In an era of hate speech, where do you draw the line?

Priya Virmani considers effectivie ways to combat hate on social media

All countries must legislate and perpetually legislate to secure the online world from one that is seeing an inexorable declension into elements of barbarism and savagery. Nicolas Asfouri/ AFP
Powered by automated translation

The Crown Prosecution Service in England and Wales last week introduced a new set of guidelines pertaining to social media use. The guidelines are tipped to be incorporated into legislation and offer pause for thought for countries everywhere that seek to better understand and better regulate social media.

Criminal offences used to be defined and their legislation developed to pertain to, and work within, the engineered nation state borders. This nation state construct, in the words of the social scientist Benedict Anderson, has been premised on an imagining. According to Mr Anderson, countries are essentially “imagined communities” where any citizen will, in all likelihood, only interact with an absolute minority of his fellow citizens. That citizen will have a sense of belonging to a commonly inhabited space and culture in common with every person sharing his nationality. That commonality is created by shared symbols such as the flag, the national anthem and cultural symbolisms. Social media has enabled this understanding of the “imagined community” and its “borders” to be subverted. With social media, one can now potentially make contact with anyone on our planet who has an internet connection.

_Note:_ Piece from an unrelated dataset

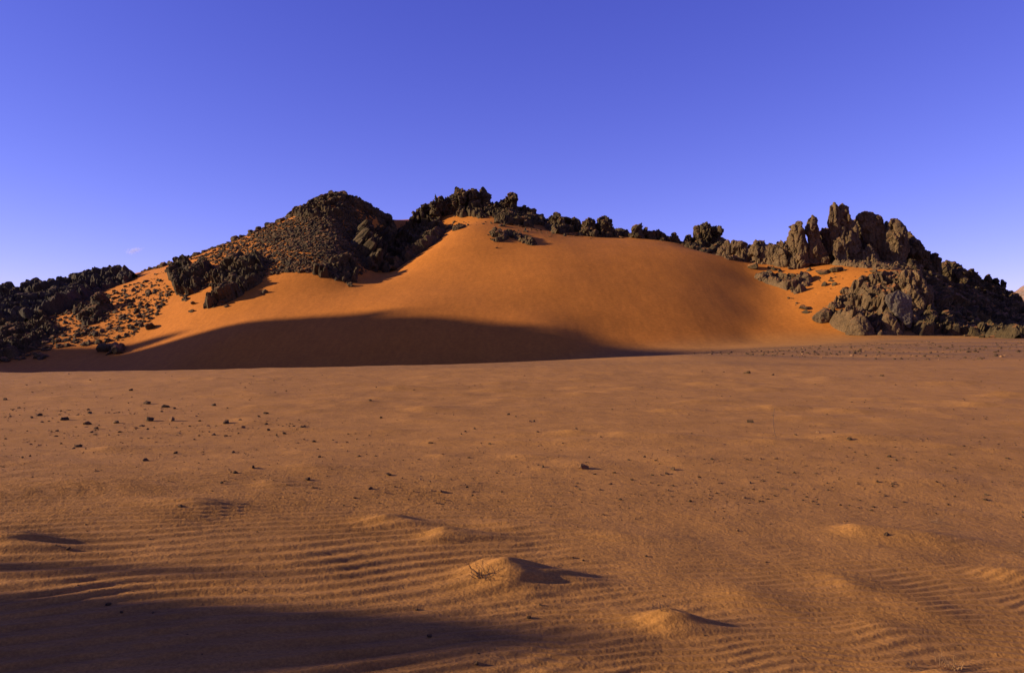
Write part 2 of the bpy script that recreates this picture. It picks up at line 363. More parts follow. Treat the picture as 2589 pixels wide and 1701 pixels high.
# ------------------------------------------------------------------ rocks
def ico(sub):
    bm = bmesh.new(); bmesh.ops.create_icosphere(bm, subdivisions=sub, radius=1)
    v = np.array([p.co[:] for p in bm.verts]); f = np.array([[q.index for q in p.verts] for p in bm.faces]); bm.free(); return v, f
ICO = {k: ico(k) for k in (1, 2, 3, 4)}
def variant(seed, sub, cuts=12, rough=.12):
    r = np.random.default_rng(seed); v, f = ICO[sub]; v = v.copy()
    for _ in range(cuts):
        n = r.normal(size=3); n /= np.linalg.norm(n); d = r.uniform(.45, .85)
        e = v@n-d; v -= np.where(e > 0, e, 0)[:, None]*n
    v *= 1+rough*fbm3(v*1.7+seed*3.3, 3)[:, None]
    return v, f
VAR = {s: [variant(100*s+k, s) for k in range(14)] for s in (1, 2, 3)}
def rotm(rx, ry, rz):
    cx_, sx = math.cos(rx), math.sin(rx); cy, sy = math.cos(ry), math.sin(ry); cz, sz = math.cos(rz), math.sin(rz)
    return np.array([[cz, -sz, 0], [sz, cz, 0], [0, 0, 1]])@np.array([[cy, 0, sy], [0, 1, 0], [-sy, 0, cy]])@np.array([[1, 0, 0], [0, cx_, -sx], [0, sx, cx_]])
def in_poly(poly, n, r):
    poly = np.array(poly, float); lo, hi = poly.min(0), poly.max(0); out = []
    while len(out) < n:
        p = r.uniform(lo, hi); a = poly; b = np.roll(poly, -1, 0)
        c = ((a[:, 1] > p[1]) != (b[:, 1] > p[1])) & (p[0] < (b[:, 0]-a[:, 0])*(p[1]-a[:, 1])/(b[:, 1]-a[:, 1]+1e-9)+a[:, 0])
        if c.sum() % 2: out.append(p)
    return np.array(out)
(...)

This virtual “de-bordered” world has brought with it its own menaces and warnings which call for new sets of legislation to be formulated. A robust regulatory framework is urgently needed.

There have been innumerable cases of the most egregious and pernicious behaviour in the world of social media use. The perpetrators are, in many countries, promised an environment to spit their venom and then go scot free. Englishman Kevin Healy, a passionate campaigner on autism issues, quit social media in 2015, as a result of a severe case of cyber bullying.

A Survey in the UK of 13-18 year olds commissioned to mark Safer Internet Day revealed that 24 per cent of respondents reported they had been virtual targets on the basis of their race, religion, sexual orientation and gender. More than four in 10 of youngsters interviewed were of the opinion that “online hate” had become more prevalent.

The new guidelines categorise insult, intimidation, hate, derogatory hashtags, revenge pornography and bullying in the virtual world within the ambit of criminal offences.

Allison Saunders, the director of public prosecutions in England and Wales, said: “If you are grossly abusive to people, if you are bullying or harassing people online, then we will prosecute in the same way as if you did it offline.”

Ms Saunders’s words carry promise but they come with limitations. Offensive will be condoned but grossly offensive punished. There is often a thin and subjective line here between what is offensive and what is grossly offensive. Specific detail is needed here so the verdict is not reliant on subjective interpretations.

We simply don't have the tools for successful virtual investigations. We need to formulate a new set of forensics to apprehend virtual culprits. Without this, enforcement will continue to be problematic.

As in Mr Healy’s case, despite his complaints to the police and to Twitter, the perpetrators remain anonymous and at large. Also, the geographical specificity of the guidelines is problematic.

If a person in England is trolled by someone in India, how can the English guidelines be enforced? How you bring to account cross-border criminality is the key question.

The positive news about the new framework is that it stresses the decoupling of hate speech from free speech – and this was long overdue.

The need for guidelines then is global and their case for countries such as India most pressing. All countries must legislate and perpetually legislate to secure the online world from one that is seeing an inexorable descent into elements of barbarism and savagery.